Fin qui le “rivelazioni” di Legambiente, fatte da Maurizio Pilotto e Paolo Orlando martedì sera, in un’assemblea affollatissima. Presidiata da una robusta claque di sostenitori del progetto, arrivati da mezzo Veneto, che li ha contestati. A richiesta di quanti abitassero a Musile, solo una mano si è alzata.

La mobilitazione pro Agrivillage è orchestrata dai circoli Clemm, fondati da Maurizio Sarlo, un predicatore che promette un mondo migliore attraverso l’associazionismo e i programmi Teu («teoria del paradiso in terra»). A tenere i piedi per terra c’erano l’architetto Massimo Furlan, nuovo progettista di Agrivillage, che ha sostituito lo studio Proteco, in causa per non aver ricevuto metà dell’onorario pattuito. E l’avvocato Marco Franco, legale di Dall’Asta. Da Furlan è bello sapere che non ha problemi di onorario. «La società spenderà 2 milioni per riqualificare l’area» dice. «Quanto ai finanziamenti, Dall’Asta dovrà firmare una fidejussione di 7-8 milioni prima di avviare i cantieri. È previsto dalle normative, altrimenti non potrà fare nulla. Questo dovrebbe tranquillizzare».

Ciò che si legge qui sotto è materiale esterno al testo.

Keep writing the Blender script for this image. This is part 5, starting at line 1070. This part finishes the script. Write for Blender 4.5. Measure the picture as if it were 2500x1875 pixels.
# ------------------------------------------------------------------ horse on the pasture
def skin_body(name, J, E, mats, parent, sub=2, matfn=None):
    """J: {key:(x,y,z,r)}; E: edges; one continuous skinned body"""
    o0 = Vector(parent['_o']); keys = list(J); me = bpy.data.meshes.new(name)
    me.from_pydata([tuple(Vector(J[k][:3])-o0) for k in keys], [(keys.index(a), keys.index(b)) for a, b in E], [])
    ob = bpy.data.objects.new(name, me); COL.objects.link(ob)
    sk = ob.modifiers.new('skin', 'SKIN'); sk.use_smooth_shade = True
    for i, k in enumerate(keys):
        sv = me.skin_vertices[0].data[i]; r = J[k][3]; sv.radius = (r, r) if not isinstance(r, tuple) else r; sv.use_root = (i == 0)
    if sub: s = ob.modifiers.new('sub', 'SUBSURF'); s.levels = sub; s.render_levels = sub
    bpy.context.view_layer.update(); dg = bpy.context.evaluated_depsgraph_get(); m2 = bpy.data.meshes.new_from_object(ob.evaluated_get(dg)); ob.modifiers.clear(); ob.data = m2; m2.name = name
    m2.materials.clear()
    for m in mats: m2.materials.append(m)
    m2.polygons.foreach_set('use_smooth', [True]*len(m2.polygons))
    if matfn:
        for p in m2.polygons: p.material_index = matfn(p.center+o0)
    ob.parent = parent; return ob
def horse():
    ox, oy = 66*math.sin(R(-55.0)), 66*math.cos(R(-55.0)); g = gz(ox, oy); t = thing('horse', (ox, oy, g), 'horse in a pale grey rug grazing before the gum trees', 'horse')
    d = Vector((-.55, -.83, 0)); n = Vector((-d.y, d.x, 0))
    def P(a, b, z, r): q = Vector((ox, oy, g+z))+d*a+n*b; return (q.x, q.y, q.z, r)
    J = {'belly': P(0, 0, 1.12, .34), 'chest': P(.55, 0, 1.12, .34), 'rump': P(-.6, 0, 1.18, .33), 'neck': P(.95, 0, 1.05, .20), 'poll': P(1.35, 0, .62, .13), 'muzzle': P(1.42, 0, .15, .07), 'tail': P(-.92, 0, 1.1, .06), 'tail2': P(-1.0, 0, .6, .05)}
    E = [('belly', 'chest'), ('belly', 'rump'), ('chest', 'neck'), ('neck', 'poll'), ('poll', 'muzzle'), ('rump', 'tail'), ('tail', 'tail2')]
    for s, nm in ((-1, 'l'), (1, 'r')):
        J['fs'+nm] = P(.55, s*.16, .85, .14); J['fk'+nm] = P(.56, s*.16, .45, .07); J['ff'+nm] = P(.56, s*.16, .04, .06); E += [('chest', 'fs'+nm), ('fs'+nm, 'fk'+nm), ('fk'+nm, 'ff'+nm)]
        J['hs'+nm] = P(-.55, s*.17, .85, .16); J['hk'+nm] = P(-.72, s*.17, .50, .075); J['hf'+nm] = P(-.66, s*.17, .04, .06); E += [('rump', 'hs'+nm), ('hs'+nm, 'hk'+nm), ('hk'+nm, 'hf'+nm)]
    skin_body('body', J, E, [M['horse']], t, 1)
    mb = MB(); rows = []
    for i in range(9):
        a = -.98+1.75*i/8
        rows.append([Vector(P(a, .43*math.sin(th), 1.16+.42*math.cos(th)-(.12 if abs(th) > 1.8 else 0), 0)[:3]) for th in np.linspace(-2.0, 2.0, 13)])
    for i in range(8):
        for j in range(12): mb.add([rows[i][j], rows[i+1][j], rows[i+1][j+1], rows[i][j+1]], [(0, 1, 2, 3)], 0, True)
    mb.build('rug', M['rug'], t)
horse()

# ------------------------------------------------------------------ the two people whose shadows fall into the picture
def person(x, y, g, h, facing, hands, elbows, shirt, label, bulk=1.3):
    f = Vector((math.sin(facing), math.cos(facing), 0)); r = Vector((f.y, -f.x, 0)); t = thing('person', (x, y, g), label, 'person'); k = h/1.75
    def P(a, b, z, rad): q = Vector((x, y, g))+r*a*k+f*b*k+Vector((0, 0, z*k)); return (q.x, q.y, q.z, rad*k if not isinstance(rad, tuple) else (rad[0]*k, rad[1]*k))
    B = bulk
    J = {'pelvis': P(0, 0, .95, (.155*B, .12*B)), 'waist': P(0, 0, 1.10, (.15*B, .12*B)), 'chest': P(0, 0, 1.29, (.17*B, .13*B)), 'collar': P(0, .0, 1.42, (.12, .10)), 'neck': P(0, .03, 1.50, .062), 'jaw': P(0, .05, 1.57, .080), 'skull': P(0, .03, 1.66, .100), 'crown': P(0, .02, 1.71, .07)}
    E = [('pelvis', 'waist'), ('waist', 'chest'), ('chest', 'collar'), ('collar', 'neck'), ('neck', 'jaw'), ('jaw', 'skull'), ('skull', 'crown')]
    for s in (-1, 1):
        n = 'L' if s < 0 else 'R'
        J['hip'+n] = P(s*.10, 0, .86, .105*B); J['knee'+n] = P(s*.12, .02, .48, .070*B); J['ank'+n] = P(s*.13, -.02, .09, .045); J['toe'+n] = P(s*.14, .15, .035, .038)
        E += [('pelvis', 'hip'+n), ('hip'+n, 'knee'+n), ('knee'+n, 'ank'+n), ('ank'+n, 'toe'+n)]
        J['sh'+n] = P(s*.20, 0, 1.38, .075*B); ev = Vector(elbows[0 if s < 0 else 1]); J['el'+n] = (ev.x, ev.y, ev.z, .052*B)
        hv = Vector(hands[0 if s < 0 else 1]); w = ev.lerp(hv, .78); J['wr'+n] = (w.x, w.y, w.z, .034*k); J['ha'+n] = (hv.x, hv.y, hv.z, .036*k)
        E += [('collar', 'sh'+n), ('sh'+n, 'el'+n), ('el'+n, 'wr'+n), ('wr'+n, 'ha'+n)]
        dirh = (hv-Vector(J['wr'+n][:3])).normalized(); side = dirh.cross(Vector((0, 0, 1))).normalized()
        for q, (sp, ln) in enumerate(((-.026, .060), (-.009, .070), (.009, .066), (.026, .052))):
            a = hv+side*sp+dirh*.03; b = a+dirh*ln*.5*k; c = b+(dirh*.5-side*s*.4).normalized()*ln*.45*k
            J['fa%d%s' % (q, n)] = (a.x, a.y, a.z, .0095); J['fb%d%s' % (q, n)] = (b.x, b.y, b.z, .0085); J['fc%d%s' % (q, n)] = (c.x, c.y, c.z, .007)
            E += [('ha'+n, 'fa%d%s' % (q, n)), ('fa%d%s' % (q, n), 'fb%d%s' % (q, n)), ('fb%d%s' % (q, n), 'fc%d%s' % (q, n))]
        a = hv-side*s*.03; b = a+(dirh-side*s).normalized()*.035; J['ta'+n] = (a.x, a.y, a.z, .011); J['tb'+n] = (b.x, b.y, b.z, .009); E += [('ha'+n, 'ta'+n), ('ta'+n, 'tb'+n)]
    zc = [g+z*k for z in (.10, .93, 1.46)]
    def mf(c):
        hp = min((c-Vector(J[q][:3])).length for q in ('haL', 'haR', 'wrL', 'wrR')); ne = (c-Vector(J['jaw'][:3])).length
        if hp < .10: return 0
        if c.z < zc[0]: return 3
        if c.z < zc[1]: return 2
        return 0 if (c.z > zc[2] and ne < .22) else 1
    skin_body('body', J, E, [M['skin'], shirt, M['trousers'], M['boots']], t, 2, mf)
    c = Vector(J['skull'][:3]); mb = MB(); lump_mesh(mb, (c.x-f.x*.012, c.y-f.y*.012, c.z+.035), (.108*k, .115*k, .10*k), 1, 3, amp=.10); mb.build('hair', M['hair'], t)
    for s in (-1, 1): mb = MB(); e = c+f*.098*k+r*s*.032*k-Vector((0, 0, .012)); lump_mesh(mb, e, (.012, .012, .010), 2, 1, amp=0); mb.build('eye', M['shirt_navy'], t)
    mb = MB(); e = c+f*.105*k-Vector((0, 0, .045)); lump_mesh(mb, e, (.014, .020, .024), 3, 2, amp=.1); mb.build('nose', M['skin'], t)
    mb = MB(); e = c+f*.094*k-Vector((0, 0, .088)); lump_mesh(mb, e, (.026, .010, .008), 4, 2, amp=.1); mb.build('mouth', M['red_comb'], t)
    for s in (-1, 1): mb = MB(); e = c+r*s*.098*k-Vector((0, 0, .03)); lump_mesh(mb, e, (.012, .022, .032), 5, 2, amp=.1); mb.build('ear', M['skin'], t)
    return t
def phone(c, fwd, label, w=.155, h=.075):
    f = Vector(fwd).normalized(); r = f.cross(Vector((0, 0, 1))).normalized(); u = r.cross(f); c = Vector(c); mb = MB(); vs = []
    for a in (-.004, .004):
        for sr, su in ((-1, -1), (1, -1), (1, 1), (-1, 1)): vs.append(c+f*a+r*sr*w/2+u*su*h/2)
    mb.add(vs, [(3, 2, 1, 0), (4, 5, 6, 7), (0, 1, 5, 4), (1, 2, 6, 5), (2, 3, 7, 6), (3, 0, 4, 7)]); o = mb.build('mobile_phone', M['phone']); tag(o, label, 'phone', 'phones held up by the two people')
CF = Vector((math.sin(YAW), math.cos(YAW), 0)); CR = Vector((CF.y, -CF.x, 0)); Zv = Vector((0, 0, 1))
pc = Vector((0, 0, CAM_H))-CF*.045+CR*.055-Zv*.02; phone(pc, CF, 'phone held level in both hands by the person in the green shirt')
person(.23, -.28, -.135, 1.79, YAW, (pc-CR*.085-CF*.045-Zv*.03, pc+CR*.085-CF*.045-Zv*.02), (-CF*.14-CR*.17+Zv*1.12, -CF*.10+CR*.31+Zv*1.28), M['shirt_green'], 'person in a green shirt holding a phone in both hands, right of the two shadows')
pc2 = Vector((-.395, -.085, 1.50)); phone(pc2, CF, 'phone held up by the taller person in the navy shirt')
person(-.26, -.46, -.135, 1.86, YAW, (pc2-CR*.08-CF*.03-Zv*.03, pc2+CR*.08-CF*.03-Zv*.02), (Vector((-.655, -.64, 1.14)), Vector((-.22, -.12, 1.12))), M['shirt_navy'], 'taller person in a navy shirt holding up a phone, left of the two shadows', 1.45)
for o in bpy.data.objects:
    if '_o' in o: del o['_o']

Peccato che l’unico modo di finanziarsi emerso finora sia stato chiedere 630.000 euro a testa agli imprenditori per farli diventare soci di quote minime di Agrivillage. Si direbbe che lo scopo sia arrivare all’accordo a qualunque costo. E poi? «L’idea base del progetto è bellissima», commenta a distanza l’architetto Valter Granzotto, titolare di Proteco. «Ma le gambe? Vorrebbero imitare Eataly di Farinetti, ma a parte che Farinetti punta su grosse città, non sul territorio, queste operazioni si reggono su investimenti che rientrano attraverso la gestione. Non con interventi mordi e fuggi».